Place de la philosophie dans l’éducation aux médias

Quelle place pour la philosophie / l’éthique (des médias) en tant que discipline liée à l’éducation aux médias ?

Des thématiques philosophiques

La philosophie, aux fondements de l’éducation aux médias

L’éducation aux médias interroge notamment le rôle des médias dans la construction des connaissances.

Comme nous l’avons vu, elle amène plus largement à réfléchir aux intermédiaires entre le sujet percevant et la réalité, et qui façonnent ses représentations et ses manières d’agir. Elle part en effet de la thèse que ces intermédiaires ont une place cruciale dans la fabrication des savoirs, et plus largement au sein de l’action humaine.

L’éducation aux médias repose en quelque sorte des questions épistémologiques fondamentales : qu’est-ce qu’une connaissance fiable ? Comment se construisent les savoirs ? De ce fait, elle se nourrit aussi d’épistémologies spécifiques / disciplinaires, comme la critique historique, la didactique, les sciences cognitives…

De même, l’éducation aux médias brasse un ensemble de thèmes relatifs à la philosophie morale, et trouve des ancrages dans la sociologie, l’anthropologie, les sciences de la communication, la psychologie, etc.

Elle invite enfin à réfléchir à l’usage technique et à la réappropriation des outils médiatiques.

Selon les définitions plus ou moins larges du mot « média », l’éducation aux médias peut donc être perçue comme un domaine à l’intersection de ces grands questionnements (épistémologiques, éthiques, techniques et/ou esthétiques), ou encore comme un ensemble les englobant, sous le postulat que tout repose en quelque sorte sur cette question des intermédiaires.
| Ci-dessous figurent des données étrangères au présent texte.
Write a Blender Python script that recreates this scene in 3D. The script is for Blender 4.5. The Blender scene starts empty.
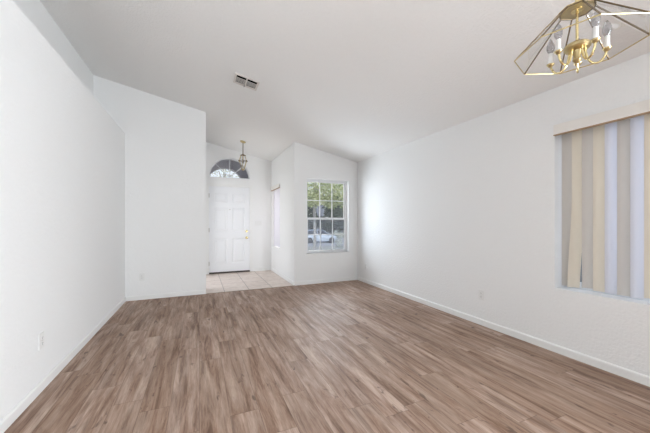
import bpy, bmesh, math, random
from mathutils import Vector, Matrix
random.seed(11)
C = bpy.context.scene.collection
S = bpy.context.scene
PI = math.pi

# ------------------------------------------------------------------ camera, world, sun, lights, exposure
cam = bpy.data.cameras.new('camera')
cam.lens = 288.06 / 650 * 36
cam.sensor_width = 36
cam.shift_y = 0.0085
cam.clip_start = 0.05
cam_o = bpy.data.objects.new('camera', cam)
C.objects.link(cam_o)
cam_o.location = (0, 0, 1.22)
cam_o.rotation_euler = (PI / 2, 0, -math.radians(23.56))
S.camera = cam_o

S.view_settings.view_transform = 'Standard'
S.view_settings.look = 'None'
S.view_settings.gamma = 1.0
S.view_settings.use_curve_mapping = False
S.view_settings.exposure = 0.06

w = bpy.data.worlds.new('sky')
S.world = w
w.use_nodes = True
wn = w.node_tree
wn.nodes.clear()
wo = wn.nodes.new('ShaderNodeOutputWorld')
wb = wn.nodes.new('ShaderNodeBackground')
wt = wn.nodes.new('ShaderNodeTexCoord')
ws = wn.nodes.new('ShaderNodeSeparateXYZ')
wr = wn.nodes.new('ShaderNodeValToRGB')
wr.color_ramp.elements[0].position = 0.0
wr.color_ramp.elements[0].color = (0.90, 0.95, 1.0, 1)
wr.color_ramp.elements[1].position = 0.8
wr.color_ramp.elements[1].color = (0.42, 0.60, 0.95, 1)
wn.links.new(wt.outputs['Generated'], ws.inputs[0])
wn.links.new(ws.outputs['Z'], wr.inputs[0])
wn.links.new(wr.outputs[0], wb.inputs[0])
wb.inputs[1].default_value = 1.15
wn.links.new(wb.outputs[0], wo.inputs[0])

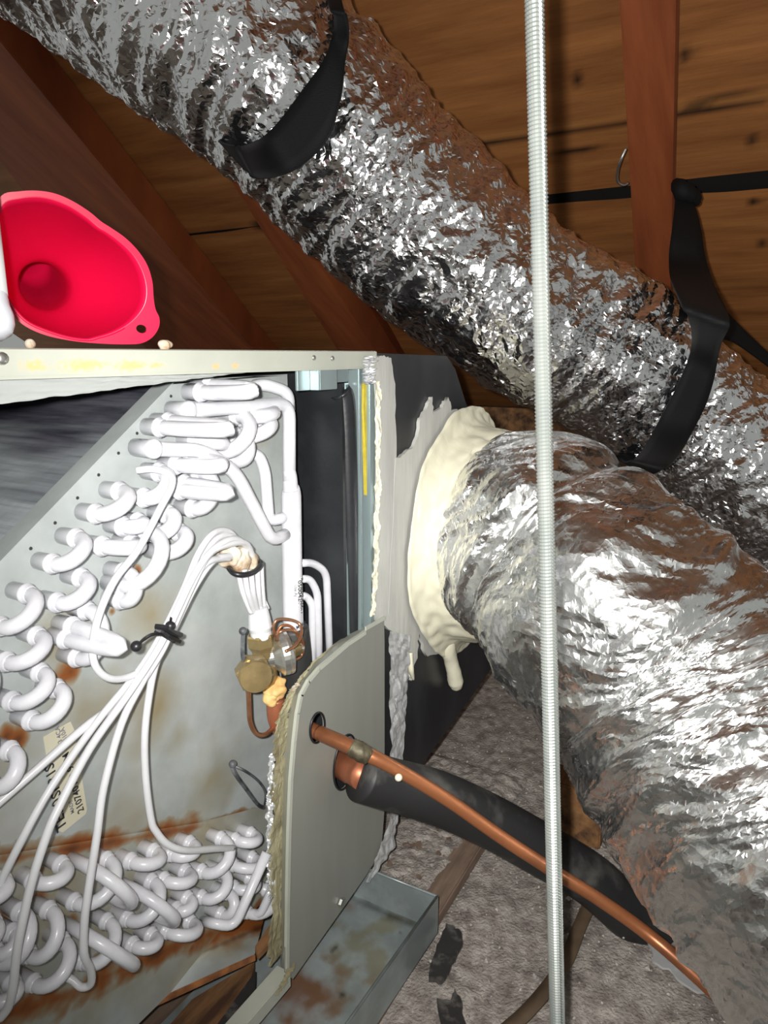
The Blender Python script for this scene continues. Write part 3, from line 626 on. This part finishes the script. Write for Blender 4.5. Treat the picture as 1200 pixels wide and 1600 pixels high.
MB().lathe(cpn, axc, [(-.006, .0155), (-.001, .0155), (.001, .0145), (.0015, .001)], 28).build('cap_face', 'brass', tv, smooth=False)
dc = onY(442, 1020, .014); axd = Vector((.80, -.58, .12)).normalized()
MB().lathe(dc, axd, [(-.022, .009), (-.012, .012), (-.006, .019), (-.004, .022), (.001, .0225), (.002, .0215), (.003, .0225), (.006, .022), (.008, .017), (.010, .006), (.016, .0055), (.022, .003)], 32).build('diaphragm_head', 'silver', tv, smooth=False)
MB().lathe(dc+axd*.004, axd, [(.000, .0145), (.005, .014), (.007, .008), (.014, .006), (.016, .003)], 24).build('brass_boss', 'brass', tv, smooth=True)
def cv(name, L, Ys, r, m_, par): MB().tube([onY(x, y, q) for (x, y), q in zip(L, Ys)], r, 8, sub=6).build(name, m_, par, smooth=True)
cv('capillary_coil', [(446, 1018), (462, 1008), (471, 990), (468, 975), (452, 968), (432, 969), (428, 985), (436, 1000)], [-.004, -.008, -.006, .0, .006, .01, .012, .012], .0016, 'copper_pale', tv)
cv('capillary_coil', [(432, 1000), (437, 988), (452, 984), (466, 990), (474, 1005), (472, 1022), (462, 1030), (450, 1022)], [.01, .004, .0, -.002, .0, .004, .004, .0], .0016, 'copper_pale', tv)
cv('capillary_coil', [(430, 995), (440, 978), (456, 980), (468, 1000), (470, 1018)], [.016, .012, .008, .006, .006], .0014, 'copper_brown', tv)
cv('equaliser_tube', [(388, 1075), (389, 1100), (391, 1128), (400, 1146), (414, 1148), (426, 1138)], [.02, .02, .02, .02, .02, .024], .0024, 'copper_pale', tv)
lump('foam_lump', ((430, 1080), (434, 1068), (426, 1090)), (.010, .008, .008), 'foam_tan', tv, .016, .4, 110)
MB().tube([onY(431, 1092, .022), onY(432, 1120, .022), onY(440, 1140, .024)], .0095, 14).build('copper_stub', 'copper', tv, smooth=True)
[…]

Prenons l’exemple des compétences en éducation aux médias. Celles-ci font globalement référence à trois grands domaines, interconnectés :

  • Cognition et épistémologie. Cela rejoint la question de notre rapport au savoir, à la connaissance « fiable » et à sa pertinence.
  • Social, relationnel et éthique. L’un des enjeux est notre rapport à autrui, à l’action dans le monde.
  • Technique, technologique. L’efficacité, l’utilité, et éventuellement l’esthétique font partie des problématiques concernées.

La philosophie peut être vue comme un outil pour participer au développement de ces compétences dans la mesure où de nombreux liens peuvent être établis entre celles-ci et des problématiques fondamentales en philosophie.

Une méthode d’analyse de contenu basée sur la philosophie

Formaliser et « dévoiler » les présupposés, les finalités, les idéologies

A ce sujet, lire LECOMTE, J., « Une méthode d’analyse de contenu basée sur la philosophie : l’analyse des présupposés épistémologiques et éthiques », 2018.

Une posture philosophique

Délimiter et questionner les concepts, les notions

La philosophie permet de questionner les raisons (le « pourquoi »), de questionner le sens (le « quoi ») : qu’est-ce qu’émanciper ? Que veulent dire les termes « liberté », « fiabilité » ou encore « objectivité » ?

Elle permet de ce fait d’apporter des clarifications utiles à l’éducation aux médias.

Par extension, la philosophie est un outil face aux généralisations abusives, aux contenus fallacieux, à la mise en évidence des idéologies (connotations implicites) ou fausses évidences, etc. Elle offre des éclairages utiles à l’étude des médias, de l’éducation et des paradigmes scientifiques.

Une position « méta »

Une compétence transversale, au-delà de la question médiatique correspond à une attitude de questionnement personnel, socioculturel, sur ses propres tendances, croyances et représentations. C’est l’invitation à une position « méta » que l’on retrouve dans l’idée de métacognition (Piette, Romainville…) ou encore de praxéologie (référentiel de compétences IHECS).

L’importance de cette posture réflexive est soulignée par plusieurs philosophes contemporains qui s’interrogent sur l’agir humain (cf. Arendt et la question de l’habitude à exercer son jugement moral), mais aussi plus spécifiquement par une majorité de penseurs de l’éducation aux médias (Gonnet, Hobbs, Piette…).

Développer la capacité à changer de point de vue : les enjeux de la “décentration”

Une démarche de questionnement, au-delà des contenus ?

La philosophie peut être appréhendée non seulement comme un ensemble de contenus spécifiques, mais aussi comme une démarche de questionnement. Ce dossier est d’ailleurs loin d’être exhaustif en ce qui concerne les thèses liées à l’éducation et aux médias, et plus largement à l’épistémologie et à l’éthique.

L’éducation aux médias a quant à elle pour ambition de contribuer au développement d’une citoyenneté, et donc d’émanciper, d’élever les individus afin de les rendre plus autonomes, responsables, critiques et solidaires. Ces visées font référence à quelque chose de dynamique, en acte(s) et non à des objets qui seraient acquis une fois pour toutes : la pensée critique, entre autres, n’est pas un savoir que l’on possède à vie. Il est par contre possible d’aiguiser son potentiel et de l’exercer, en situation et en contexte, tout comme il est possible de poser des actes responsables, de témoigner de solidarité ou encore de faire preuve d’autonomie (qui plus est par rapport à d’éventuelles aliénations).

En tant que démarche, la philosophie correspond en quelque sorte à un mouvement d’actualisation de la pensée (sans pour autant se borner à un calcul rationnel). Dans cette mesure, le questionnement philosophique est inhérent à l’action humaine, « active, autonome, responsable et solidaire ».